*TASK OBJECTIVE*
Output all of the entries below precisely as written.

*RECORDS FOR THIS TASK*
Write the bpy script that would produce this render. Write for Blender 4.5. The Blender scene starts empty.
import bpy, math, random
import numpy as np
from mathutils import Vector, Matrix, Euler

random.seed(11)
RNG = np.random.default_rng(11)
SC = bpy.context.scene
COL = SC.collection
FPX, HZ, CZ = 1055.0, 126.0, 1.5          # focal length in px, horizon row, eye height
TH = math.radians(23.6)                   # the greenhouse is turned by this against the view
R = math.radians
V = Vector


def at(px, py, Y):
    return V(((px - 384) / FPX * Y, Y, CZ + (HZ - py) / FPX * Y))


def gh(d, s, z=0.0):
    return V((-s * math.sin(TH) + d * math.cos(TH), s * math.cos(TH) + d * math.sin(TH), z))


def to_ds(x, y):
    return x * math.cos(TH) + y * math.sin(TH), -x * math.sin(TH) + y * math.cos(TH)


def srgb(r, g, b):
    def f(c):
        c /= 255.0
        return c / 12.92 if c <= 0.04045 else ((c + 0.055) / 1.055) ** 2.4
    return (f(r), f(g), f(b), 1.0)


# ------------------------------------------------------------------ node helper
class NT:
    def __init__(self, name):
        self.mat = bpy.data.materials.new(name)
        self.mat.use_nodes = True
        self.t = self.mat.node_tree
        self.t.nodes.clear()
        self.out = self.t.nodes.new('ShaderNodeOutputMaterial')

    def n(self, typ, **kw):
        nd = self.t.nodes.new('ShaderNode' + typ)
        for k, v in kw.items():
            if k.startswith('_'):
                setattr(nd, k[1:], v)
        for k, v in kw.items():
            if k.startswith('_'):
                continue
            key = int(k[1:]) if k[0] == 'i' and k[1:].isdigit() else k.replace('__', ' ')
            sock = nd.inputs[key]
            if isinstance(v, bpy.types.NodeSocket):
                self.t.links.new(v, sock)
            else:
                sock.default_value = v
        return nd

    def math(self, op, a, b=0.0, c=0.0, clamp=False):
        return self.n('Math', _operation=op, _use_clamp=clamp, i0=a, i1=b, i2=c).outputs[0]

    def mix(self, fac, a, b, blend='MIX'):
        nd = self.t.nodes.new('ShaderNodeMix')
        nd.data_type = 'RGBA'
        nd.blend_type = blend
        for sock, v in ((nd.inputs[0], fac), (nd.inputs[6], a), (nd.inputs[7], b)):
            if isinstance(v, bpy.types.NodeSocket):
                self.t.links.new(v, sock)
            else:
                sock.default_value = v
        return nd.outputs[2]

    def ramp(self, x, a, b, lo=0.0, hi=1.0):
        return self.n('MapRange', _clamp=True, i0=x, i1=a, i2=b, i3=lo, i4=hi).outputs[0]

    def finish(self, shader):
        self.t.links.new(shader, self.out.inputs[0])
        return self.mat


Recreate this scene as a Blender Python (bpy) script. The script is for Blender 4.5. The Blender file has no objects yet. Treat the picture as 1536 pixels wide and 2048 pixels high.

*REPLY*
Write the bpy script that would produce this render. Write for Blender 4.5. The Blender scene starts empty.
import bpy, math, random
import numpy as np
from mathutils import Vector, Matrix, Euler

random.seed(11)
RNG = np.random.default_rng(11)
SC = bpy.context.scene
COL = SC.collection
FPX, HZ, CZ = 1055.0, 126.0, 1.5          # focal length in px, horizon row, eye height
TH = math.radians(23.6)                   # the greenhouse is turned by this against the view
R = math.radians
V = Vector


def at(px, py, Y):
    return V(((px - 384) / FPX * Y, Y, CZ + (HZ - py) / FPX * Y))


def gh(d, s, z=0.0):
    return V((-s * math.sin(TH) + d * math.cos(TH), s * math.cos(TH) + d * math.sin(TH), z))


def to_ds(x, y):
    return x * math.cos(TH) + y * math.sin(TH), -x * math.sin(TH) + y * math.cos(TH)


def srgb(r, g, b):
    def f(c):
        c /= 255.0
        return c / 12.92 if c <= 0.04045 else ((c + 0.055) / 1.055) ** 2.4
    return (f(r), f(g), f(b), 1.0)


# ------------------------------------------------------------------ node helper
class NT:
    def __init__(self, name):
        self.mat = bpy.data.materials.new(name)
        self.mat.use_nodes = True
        self.t = self.mat.node_tree
        self.t.nodes.clear()
        self.out = self.t.nodes.new('ShaderNodeOutputMaterial')

    def n(self, typ, **kw):
        nd = self.t.nodes.new('ShaderNode' + typ)
        for k, v in kw.items():
            if k.startswith('_'):
                setattr(nd, k[1:], v)
        for k, v in kw.items():
            if k.startswith('_'):
                continue
            key = int(k[1:]) if k[0] == 'i' and k[1:].isdigit() else k.replace('__', ' ')
            sock = nd.inputs[key]
            if isinstance(v, bpy.types.NodeSocket):
                self.t.links.new(v, sock)
            else:
                sock.default_value = v
        return nd

    def math(self, op, a, b=0.0, c=0.0, clamp=False):
        return self.n('Math', _operation=op, _use_clamp=clamp, i0=a, i1=b, i2=c).outputs[0]

    def mix(self, fac, a, b, blend='MIX'):
        nd = self.t.nodes.new('ShaderNodeMix')
        nd.data_type = 'RGBA'
        nd.blend_type = blend
        for sock, v in ((nd.inputs[0], fac), (nd.inputs[6], a), (nd.inputs[7], b)):
            if isinstance(v, bpy.types.NodeSocket):
                self.t.links.new(v, sock)
            else:
                sock.default_value = v
        return nd.outputs[2]

    def ramp(self, x, a, b, lo=0.0, hi=1.0):
        return self.n('MapRange', _clamp=True, i0=x, i1=a, i2=b, i3=lo, i4=hi).outputs[0]

    def finish(self, shader):
        self.t.links.new(shader, self.out.inputs[0])
        return self.mat


Recreate this scene as a Blender Python (bpy) script. The script is for Blender 4.5. The Blender file has no objects yet. Treat the picture as 1536 pixels wide and 2048 pixels high.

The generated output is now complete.